Sauerbrey camp given deadline to provide evidence

January 06, 1995|By Thomas W. Waldron | Thomas W. Waldron,Sun Staff Writer

With a trial scheduled for Monday, a judge yesterday instructed Republican Ellen R. Sauerbrey to put her evidence on the table by noon today.

Anne Arundel County Circuit Judge Raymond G. Thieme Jr. set the deadline so that lawyers for Gov.-elect Parris N. Glendening and state election officials would have time to prepare a defense.

Mrs. Sauerbrey filed suit last week challenging the Nov. 8 gubernatorial election, in which the final tally showed her losing by 5,993 votes to Mr. Glendening.

In a series of preliminary rulings, Judge Thieme said he alone would hear the case, rather than the three-judge panel requested by Mrs. Sauerbrey.

And he said cameras, normally prohibited in Maryland courts, would be allowed in the courtroom.

"I'm personally opposed to cameras in the courtroom," Judge Thieme said. "But considering the nature of the case, I don't see how I can exclude them."

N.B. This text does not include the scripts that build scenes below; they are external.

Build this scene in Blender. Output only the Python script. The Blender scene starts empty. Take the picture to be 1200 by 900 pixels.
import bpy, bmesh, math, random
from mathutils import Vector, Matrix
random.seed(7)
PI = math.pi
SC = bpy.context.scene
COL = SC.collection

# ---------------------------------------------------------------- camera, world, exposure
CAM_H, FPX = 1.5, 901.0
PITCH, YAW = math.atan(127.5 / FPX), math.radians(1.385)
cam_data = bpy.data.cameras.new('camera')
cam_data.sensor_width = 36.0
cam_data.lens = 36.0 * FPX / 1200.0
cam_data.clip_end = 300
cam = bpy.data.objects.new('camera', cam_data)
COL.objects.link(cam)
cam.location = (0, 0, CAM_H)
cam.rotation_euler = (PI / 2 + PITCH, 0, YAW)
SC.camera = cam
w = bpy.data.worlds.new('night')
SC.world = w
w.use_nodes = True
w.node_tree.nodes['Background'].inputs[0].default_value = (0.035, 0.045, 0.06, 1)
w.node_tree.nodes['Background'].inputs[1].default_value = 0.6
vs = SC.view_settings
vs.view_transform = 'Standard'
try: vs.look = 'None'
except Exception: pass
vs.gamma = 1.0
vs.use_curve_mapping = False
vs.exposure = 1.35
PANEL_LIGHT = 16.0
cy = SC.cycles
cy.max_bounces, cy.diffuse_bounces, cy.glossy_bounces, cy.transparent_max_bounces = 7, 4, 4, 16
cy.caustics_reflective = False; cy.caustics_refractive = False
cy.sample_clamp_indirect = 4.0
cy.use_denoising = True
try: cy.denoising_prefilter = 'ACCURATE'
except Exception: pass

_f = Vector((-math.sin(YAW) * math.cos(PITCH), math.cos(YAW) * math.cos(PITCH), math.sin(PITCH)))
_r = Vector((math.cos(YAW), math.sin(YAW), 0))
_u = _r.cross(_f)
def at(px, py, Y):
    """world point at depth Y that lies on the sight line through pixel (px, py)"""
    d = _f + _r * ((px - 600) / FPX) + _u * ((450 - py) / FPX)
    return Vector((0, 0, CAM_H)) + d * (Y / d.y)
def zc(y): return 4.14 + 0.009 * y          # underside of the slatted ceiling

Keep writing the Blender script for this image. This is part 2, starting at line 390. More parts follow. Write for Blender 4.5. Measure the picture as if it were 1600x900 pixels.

Mrs. Sauerbrey has made broad allegations of impropriety and possible fraud. But lawyers for Mr. Glendening say her representatives have been slow to provide specific supporting documentation.

As witnesses were interviewed under oath this week, the scope of some allegations changed, attorney George A. Nilson told the judge.

"We are dealing with an extraordinary moving target," Mr. Nilson said.

For example, he said, the number of dead people in whose names votes might have been cast has gone from "hundreds" in early statements by the Sauerbrey camp to 37 in last week's lawsuit to six in depositions with potential witnesses this week.

"Tomorrow, are we going to wake up and say now it's 350? Will it be 570 on Sunday?" Mr. Nilson asked. "It's just impossible for us to respond to the allegations."

Lee T. Ellis Jr., an attorney for Mrs. Sauerbrey, said he could live with the noon deadline.

But he told the judge that Mrs. Sauerbrey's investigation into election improprieties would continue through the beginning of the trial.

Attorneys on both sides agreed that the trial, which will focus largely on computer-generated evidence of alleged voting impropriety, should take no more than a week.

Mr. Glendening is scheduled to take the oath of office Jan. 18, nine days after the trial begins.

Under rules adopted by the Court of Appeals, cameras can be used in the courtroom in civil trials if all parties and the judge agree to it.